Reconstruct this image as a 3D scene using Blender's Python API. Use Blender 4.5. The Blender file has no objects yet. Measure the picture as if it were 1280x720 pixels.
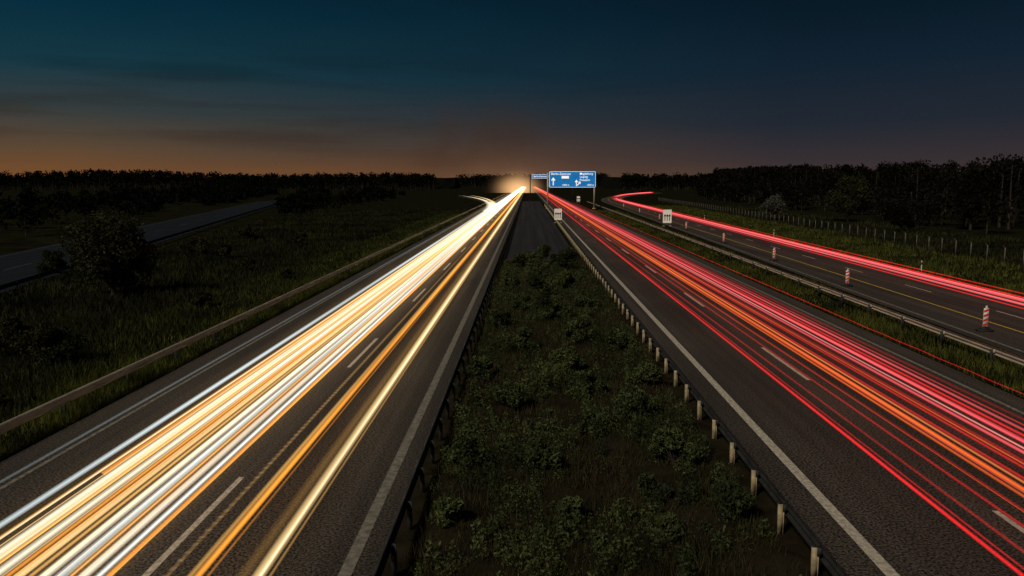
import bpy, math, random
import numpy as np
random.seed(7); rng=np.random.default_rng(7)
S=bpy.context.scene
S.view_settings.view_transform='Standard'; S.view_settings.look='None'; S.view_settings.exposure=0
def lin(r,g,b):
    f=lambda c:(c/255/12.92 if c/255<=.04045 else ((c/255+.055)/1.055)**2.4)
    return (f(r),f(g),f(b),1)
# ---------------- mesh builder
class MB:
    def __init__(s): s.v=[];s.f=[];s.n=0
    def add(s,v,f,mi=0):
        v=np.asarray(v,float).reshape(-1,3); f=np.asarray(f,int)
        s.v.append(v); s.f.append((f+s.n,mi)); s.n+=len(v)
    def box(s,c,d,mi=0,rz=0):
        x,y,z=[k/2 for k in d]
        v=np.array([[-x,-y,-z],[x,-y,-z],[x,y,-z],[-x,y,-z],[-x,-y,z],[x,-y,z],[x,y,z],[-x,y,z]])
        if rz:
            co,si=math.cos(rz),math.sin(rz)
            v=np.stack([v[:,0]*co-v[:,1]*si,v[:,0]*si+v[:,1]*co,v[:,2]],1)
        s.add(v+np.array(c),[[0,3,2,1],[4,5,6,7],[0,1,5,4],[1,2,6,5],[2,3,7,6],[3,0,4,7]],mi)
    def cone(s,p0,p1,r0,r1,n=6,mi=0,cap=False):
        p0=np.array(p0,float);p1=np.array(p1,float);d=p1-p0;d/=np.linalg.norm(d)+1e-9
        a=np.array([1,0,0]) if abs(d[0])<.8 else np.array([0,1,0])
        u=np.cross(d,a);u/=np.linalg.norm(u);w=np.cross(d,u)
        t=np.arange(n)*2*math.pi/n
        ring=np.outer(np.cos(t),u)+np.outer(np.sin(t),w)
        v=np.vstack([p0+ring*r0,p1+ring*r1])
        s.add(v,[[i,(i+1)%n,(i+1)%n+n,i+n] for i in range(n)],mi)
        if cap: s.add(p1+ring*r1,[list(range(n))],mi)
    def build(s,name,mats,smooth=False):
        me=bpy.data.meshes.new(name)
        V=np.vstack(s.v); me.vertices.add(len(V)); me.vertices.foreach_set('co',V.ravel())
        loops=np.concatenate([f.ravel() for f,_ in s.f])
        cnt=np.concatenate([np.full(len(f),f.shape[1]) for f,_ in s.f])
        mi=np.concatenate([np.full(len(f),m) for f,m in s.f])
        me.loops.add(len(loops)); me.loops.foreach_set('vertex_index',loops.astype(np.int32))
        me.polygons.add(len(cnt))
        st=np.concatenate([[0],np.cumsum(cnt)[:-1]])
        me.polygons.foreach_set('loop_start',st.astype(np.int32))
        try: me.polygons.foreach_set('loop_total',cnt.astype(np.int32))
        except Exception: pass
        me.polygons.foreach_set('material_index',mi.astype(np.int32))
        if smooth: me.polygons.foreach_set('use_smooth',np.ones(len(cnt),bool))
        me.update(calc_edges=True); me.validate()
        for m in mats: me.materials.append(m)
        o=bpy.data.objects.new(name,me); S.collection.objects.link(o); return o
# ---------------- materials
def mat(name,c1,c2=None,scale=3,rough=.85,bump=0,bscale=40,metal=0,emis=0,spec=.3,stretch=None,island=False,detail=6,trans=0):
    m=bpy.data.materials.new(name);m.use_nodes=True;nt=m.node_tree;N=nt.nodes;L=nt.links
    b=N['Principled BSDF'];b.inputs['Roughness'].default_value=rough;b.inputs['Metallic'].default_value=metal
    b.inputs['Specular IOR Level'].default_value=spec
    tc=N.new('ShaderNodeTexCoord');mp=N.new('ShaderNodeMapping');L.new(tc.outputs['Object'],mp.inputs[0])
    if stretch: mp.inputs['Scale'].default_value=stretch
    if c2 is None: c2=tuple(k*.7 for k in c1)
    n=N.new('ShaderNodeTexNoise');n.inputs['Scale'].default_value=scale;n.inputs['Detail'].default_value=detail
    L.new(mp.outputs[0],n.inputs['Vector'])
    r=N.new('ShaderNodeValToRGB');r.color_ramp.elements[0].position=.35;r.color_ramp.elements[1].position=.65
    r.color_ramp.elements[0].color=(*c2[:3],1);r.color_ramp.elements[1].color=(*c1[:3],1)
    L.new(n.outputs['Fac'],r.inputs[0]);col=r.outputs[0]
    if island:
        g=N.new('ShaderNodeNewGeometry');mr=N.new('ShaderNodeMapRange')
        mr.inputs[3].default_value=.4;mr.inputs[4].default_value=1.6
        L.new(g.outputs['Random Per Island'],mr.inputs[0])
        mx=N.new('ShaderNodeVectorMath');mx.operation='SCALE';L.new(col,mx.inputs[0]);L.new(mr.outputs[0],mx.inputs['Scale']);col=mx.outputs[0]
    L.new(col,b.inputs['Base Color'])
    if bump:
        n2=N.new('ShaderNodeTexNoise');n2.inputs['Scale'].default_value=bscale;n2.inputs['Detail'].default_value=4
        L.new(tc.outputs['Object'],n2.inputs['Vector'])
        bp=N.new('ShaderNodeBump');bp.inputs['Strength'].default_value=bump;bp.inputs['Distance'].default_value=.02
        L.new(n2.outputs['Fac'],bp.inputs['Height']);L.new(bp.outputs[0],b.inputs['Normal'])
    if emis: L.new(col,b.inputs['Emission Color']);b.inputs['Emission Strength'].default_value=emis
    if trans:
        tr=N.new('ShaderNodeBsdfTranslucent');L.new(col,tr.inputs[0]);ms=N.new('ShaderNodeMixShader');ms.inputs[0].default_value=trans
        L.new(b.outputs[0],ms.inputs[1]);L.new(tr.outputs[0],ms.inputs[2]);L.new(ms.outputs[0],N['Material Output'].inputs[0])
    return m
def asphalt_mat(name,base):
    m=bpy.data.materials.new(name);m.use_nodes=True;nt=m.node_tree;N=nt.nodes;L=nt.links
    b=N['Principled BSDF'];b.inputs['Specular IOR Level'].default_value=.3
    tc=N.new('ShaderNodeTexCoord')
    def noise(sc,stretch,d=5):
        mp=N.new('ShaderNodeMapping');mp.inputs['Scale'].default_value=stretch;L.new(tc.outputs['Object'],mp.inputs[0])
        n=N.new('ShaderNodeTexNoise');n.inputs['Scale'].default_value=sc;n.inputs['Detail'].default_value=d;L.new(mp.outputs[0],n.inputs['Vector']);return n.outputs['Fac']
    def mr(i,a,b_,c,d):
        k=N.new('ShaderNodeMapRange');k.inputs[1].default_value=a;k.inputs[2].default_value=b_;k.inputs[3].default_value=c;k.inputs[4].default_value=d;L.new(i,k.inputs[0]);return k.outputs[0]
    def mul(a,b_):
        k=N.new('ShaderNodeMath');k.operation='MULTIPLY';L.new(a,k.inputs[0]);L.new(b_,k.inputs[1]);return k.outputs[0]
    grain=mr(noise(17,(1,1,1),5),.38,.62,.1,2.2)
    tracks=mr(noise(1.1,(1,.012,1),3),.3,.7,.6,1.4)
    patch=mr(noise(.35,(1,.35,1)),.3,.7,.75,1.25)
    v=mul(mul(grain,tracks),patch)
    s=N.new('ShaderNodeVectorMath');s.operation='SCALE';s.inputs[0].default_value=base;L.new(v,s.inputs['Scale'])
    L.new(s.outputs[0],b.inputs['Base Color'])
    L.new(mr(tracks,.7,1.3,.85,.65),b.inputs['Roughness'])
    bp=N.new('ShaderNodeBump');bp.inputs['Strength'].default_value=.6;bp.inputs['Distance'].default_value=.012
    L.new(noise(40,(1,1,1),2),bp.inputs['Height']);L.new(bp.outputs[0],b.inputs['Normal'])
    return m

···

Except for the pictures, print the data above exactly.

▶ _Complete output_:
Reconstruct this image as a 3D scene using Blender's Python API. Use Blender 4.5. The Blender file has no objects yet. Measure the picture as if it were 1280x720 pixels.
import bpy, math, random
import numpy as np
random.seed(7); rng=np.random.default_rng(7)
S=bpy.context.scene
S.view_settings.view_transform='Standard'; S.view_settings.look='None'; S.view_settings.exposure=0
def lin(r,g,b):
    f=lambda c:(c/255/12.92 if c/255<=.04045 else ((c/255+.055)/1.055)**2.4)
    return (f(r),f(g),f(b),1)
# ---------------- mesh builder
class MB:
    def __init__(s): s.v=[];s.f=[];s.n=0
    def add(s,v,f,mi=0):
        v=np.asarray(v,float).reshape(-1,3); f=np.asarray(f,int)
        s.v.append(v); s.f.append((f+s.n,mi)); s.n+=len(v)
    def box(s,c,d,mi=0,rz=0):
        x,y,z=[k/2 for k in d]
        v=np.array([[-x,-y,-z],[x,-y,-z],[x,y,-z],[-x,y,-z],[-x,-y,z],[x,-y,z],[x,y,z],[-x,y,z]])
        if rz:
            co,si=math.cos(rz),math.sin(rz)
            v=np.stack([v[:,0]*co-v[:,1]*si,v[:,0]*si+v[:,1]*co,v[:,2]],1)
        s.add(v+np.array(c),[[0,3,2,1],[4,5,6,7],[0,1,5,4],[1,2,6,5],[2,3,7,6],[3,0,4,7]],mi)
    def cone(s,p0,p1,r0,r1,n=6,mi=0,cap=False):
        p0=np.array(p0,float);p1=np.array(p1,float);d=p1-p0;d/=np.linalg.norm(d)+1e-9
        a=np.array([1,0,0]) if abs(d[0])<.8 else np.array([0,1,0])
        u=np.cross(d,a);u/=np.linalg.norm(u);w=np.cross(d,u)
        t=np.arange(n)*2*math.pi/n
        ring=np.outer(np.cos(t),u)+np.outer(np.sin(t),w)
        v=np.vstack([p0+ring*r0,p1+ring*r1])
        s.add(v,[[i,(i+1)%n,(i+1)%n+n,i+n] for i in range(n)],mi)
        if cap: s.add(p1+ring*r1,[list(range(n))],mi)
    def build(s,name,mats,smooth=False):
        me=bpy.data.meshes.new(name)
        V=np.vstack(s.v); me.vertices.add(len(V)); me.vertices.foreach_set('co',V.ravel())
        loops=np.concatenate([f.ravel() for f,_ in s.f])
        cnt=np.concatenate([np.full(len(f),f.shape[1]) for f,_ in s.f])
        mi=np.concatenate([np.full(len(f),m) for f,m in s.f])
        me.loops.add(len(loops)); me.loops.foreach_set('vertex_index',loops.astype(np.int32))
        me.polygons.add(len(cnt))
        st=np.concatenate([[0],np.cumsum(cnt)[:-1]])
        me.polygons.foreach_set('loop_start',st.astype(np.int32))
        try: me.polygons.foreach_set('loop_total',cnt.astype(np.int32))
        except Exception: pass
        me.polygons.foreach_set('material_index',mi.astype(np.int32))
        if smooth: me.polygons.foreach_set('use_smooth',np.ones(len(cnt),bool))
        me.update(calc_edges=True); me.validate()
        for m in mats: me.materials.append(m)
        o=bpy.data.objects.new(name,me); S.collection.objects.link(o); return o
# ---------------- materials
def mat(name,c1,c2=None,scale=3,rough=.85,bump=0,bscale=40,metal=0,emis=0,spec=.3,stretch=None,island=False,detail=6,trans=0):
    m=bpy.data.materials.new(name);m.use_nodes=True;nt=m.node_tree;N=nt.nodes;L=nt.links
    b=N['Principled BSDF'];b.inputs['Roughness'].default_value=rough;b.inputs['Metallic'].default_value=metal
    b.inputs['Specular IOR Level'].default_value=spec
    tc=N.new('ShaderNodeTexCoord');mp=N.new('ShaderNodeMapping');L.new(tc.outputs['Object'],mp.inputs[0])
    if stretch: mp.inputs['Scale'].default_value=stretch
    if c2 is None: c2=tuple(k*.7 for k in c1)
    n=N.new('ShaderNodeTexNoise');n.inputs['Scale'].default_value=scale;n.inputs['Detail'].default_value=detail
    L.new(mp.outputs[0],n.inputs['Vector'])
    r=N.new('ShaderNodeValToRGB');r.color_ramp.elements[0].position=.35;r.color_ramp.elements[1].position=.65
    r.color_ramp.elements[0].color=(*c2[:3],1);r.color_ramp.elements[1].color=(*c1[:3],1)
    L.new(n.outputs['Fac'],r.inputs[0]);col=r.outputs[0]
    if island:
        g=N.new('ShaderNodeNewGeometry');mr=N.new('ShaderNodeMapRange')
        mr.inputs[3].default_value=.4;mr.inputs[4].default_value=1.6
        L.new(g.outputs['Random Per Island'],mr.inputs[0])
        mx=N.new('ShaderNodeVectorMath');mx.operation='SCALE';L.new(col,mx.inputs[0]);L.new(mr.outputs[0],mx.inputs['Scale']);col=mx.outputs[0]
    L.new(col,b.inputs['Base Color'])
    if bump:
        n2=N.new('ShaderNodeTexNoise');n2.inputs['Scale'].default_value=bscale;n2.inputs['Detail'].default_value=4
        L.new(tc.outputs['Object'],n2.inputs['Vector'])
        bp=N.new('ShaderNodeBump');bp.inputs['Strength'].default_value=bump;bp.inputs['Distance'].default_value=.02
        L.new(n2.outputs['Fac'],bp.inputs['Height']);L.new(bp.outputs[0],b.inputs['Normal'])
    if emis: L.new(col,b.inputs['Emission Color']);b.inputs['Emission Strength'].default_value=emis
    if trans:
        tr=N.new('ShaderNodeBsdfTranslucent');L.new(col,tr.inputs[0]);ms=N.new('ShaderNodeMixShader');ms.inputs[0].default_value=trans
        L.new(b.outputs[0],ms.inputs[1]);L.new(tr.outputs[0],ms.inputs[2]);L.new(ms.outputs[0],N['Material Output'].inputs[0])
    return m
def asphalt_mat(name,base):
    m=bpy.data.materials.new(name);m.use_nodes=True;nt=m.node_tree;N=nt.nodes;L=nt.links
    b=N['Principled BSDF'];b.inputs['Specular IOR Level'].default_value=.3
    tc=N.new('ShaderNodeTexCoord')
    def noise(sc,stretch,d=5):
        mp=N.new('ShaderNodeMapping');mp.inputs['Scale'].default_value=stretch;L.new(tc.outputs['Object'],mp.inputs[0])
        n=N.new('ShaderNodeTexNoise');n.inputs['Scale'].default_value=sc;n.inputs['Detail'].default_value=d;L.new(mp.outputs[0],n.inputs['Vector']);return n.outputs['Fac']
    def mr(i,a,b_,c,d):
        k=N.new('ShaderNodeMapRange');k.inputs[1].default_value=a;k.inputs[2].default_value=b_;k.inputs[3].default_value=c;k.inputs[4].default_value=d;L.new(i,k.inputs[0]);return k.outputs[0]
    def mul(a,b_):
        k=N.new('ShaderNodeMath');k.operation='MULTIPLY';L.new(a,k.inputs[0]);L.new(b_,k.inputs[1]);return k.outputs[0]
    grain=mr(noise(17,(1,1,1),5),.38,.62,.1,2.2)
    tracks=mr(noise(1.1,(1,.012,1),3),.3,.7,.6,1.4)
    patch=mr(noise(.35,(1,.35,1)),.3,.7,.75,1.25)
    v=mul(mul(grain,tracks),patch)
    s=N.new('ShaderNodeVectorMath');s.operation='SCALE';s.inputs[0].default_value=base;L.new(v,s.inputs['Scale'])
    L.new(s.outputs[0],b.inputs['Base Color'])
    L.new(mr(tracks,.7,1.3,.85,.65),b.inputs['Roughness'])
    bp=N.new('ShaderNodeBump');bp.inputs['Strength'].default_value=.6;bp.inputs['Distance'].default_value=.012
    L.new(noise(40,(1,1,1),2),bp.inputs['Height']);L.new(bp.outputs[0],b.inputs['Normal'])
    return m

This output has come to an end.